Asked to describe the typical MG customer, Morse says, “Old folks like me! Probably 70 percent are in their 60s or older, probably owned an MG before the kids and mortgage came along. Or they lusted after one and they’re getting it as a retirement toy.

“We’re restoring a ’71 B for a customer whose had it since brand new, but the last 10 years it’s sat in a carport with rats living in it. It’s a full restoration; it’s taken us a year to do it.

“We would do three or four full restos a year,” he continues. “We send out the bodywork and paint, but we do all the mechanical, trim, and electricals in-house. But the majority of our work is maintenance and improvements. We do five-speed gearbox conversions, brake upgrades, that kind of stuff.

Read next: MG is back, but will it succeed?

“A lot of our customers keep things totally original, but we have another section that wants a car that’s reliable and fun to drive.

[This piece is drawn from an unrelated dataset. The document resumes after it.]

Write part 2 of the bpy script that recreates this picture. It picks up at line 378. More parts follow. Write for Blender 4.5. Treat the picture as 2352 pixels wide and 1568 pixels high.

They want cars that are better on the road, but with period parts in them so they look right when you open the bonnet.”

Sometimes, old and new worlds collide: Morse is currently building an MGB Mk1 with complete MX-5 running gear.

There’s a lively industry in reproduction MG parts and Peninsula is an agent for one such, Moss Motors, from the US. A few canny businesses in the UK and Australia years ago cornered stashes of genuine BMC spares. “We’re working on a pre-war TA at the moment, and we’ve managed to get everything we need.”

What most concerns Morse is that nobody’s reproducing the likes of him and Caller. “That’s the biggest problem. My youngest mechanic here is 51. It really does make me worry, because there’s no young blokes coming along to learn the older cars and they don’t teach that stuff at tech. You hand them a carburettor or a distributor, they don’t even know what it is.”